Ao mesmo tempo em que se mostra compromissado com a seriedade fiscal, o governo Michel Temer continua transmitindo sinais contraditórios, a ponto de, muitas vezes, passar a ideia de estar mais preocupado em ampliar as receitas com novos tributos do que em suprimir ou conter despesas. O mesmo presidente interino que propôs ao Congresso um teto para os gastos acabou apoiando um generoso reajuste salarial para uma elite de servidores já com ganhos relativamente elevados, além de avalizar o acordo para aliviar a dívida dos Estados, ainda que em alguns casos essa concessão fosse indispensável. Outro sinal preocupante é a previsão para o próximo ano de um déficit fiscal de R$ 139 bilhões, ainda elevado, embora inferior à estimativa de R$ 170,5 bilhões até dezembro. E, mesmo diante das negativas oficiais, ainda paira o risco do aumento de impostos, o que é inadmissível sob o ponto de vista dos contribuintes.

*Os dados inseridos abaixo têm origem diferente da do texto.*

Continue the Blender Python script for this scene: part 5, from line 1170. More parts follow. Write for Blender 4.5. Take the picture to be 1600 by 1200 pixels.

O caráter provisório do governo, na dependência do desfecho do impeachment, e os sinais evidentes de deterioração herdados da gestão anterior nas finanças públicas dificultam maior margem de ação. Além disso, muitos esforços ao seu alcance pelo lado das receitas têm efeito quase irrisório. Alternativas como a legalização dos jogos de azar, por exemplo, são pouco significativas, enquanto o eventual aumento na Cide – a contribuição sobre combustíveis – deve significar um reforço limitado a R$ 5 bilhões. Mesmo as concessões e privatizações – que precisam ser aceleradas em áreas para as quais o poder público não consegue mais assegurar eficiência – renderiam no máximo uns R$ 30 bilhões. Sinal de que é preciso insistir em diferentes frentes até que o setor público volte finalmente a operar com as contas em equilíbrio.
O simples fato de o atual governo se conformar com uma estimativa de déficit no próximo ano não muito distante da atual, confirmando o quarto período consecutivo de rombo, é uma sinalização negativa para o mercado, que precisa de um horizonte definido para investir. O país não pode ficar inerte diante da constatação de que equívocos de gestão legaram uma herança pesada. É difícil, mas não impossível, romper esse círculo vicioso de recessão e queda na arrecadação.
Diante de uma crise econômica das dimensões atuais, é preciso que o governo, mesmo na condição de interinidade, demonstre coerência no combate ao déficit. As saídas dependem de eficiência gerencial, incluindo disposição para enfrentar as brechas para gastos e aprofundar as reformas estruturais.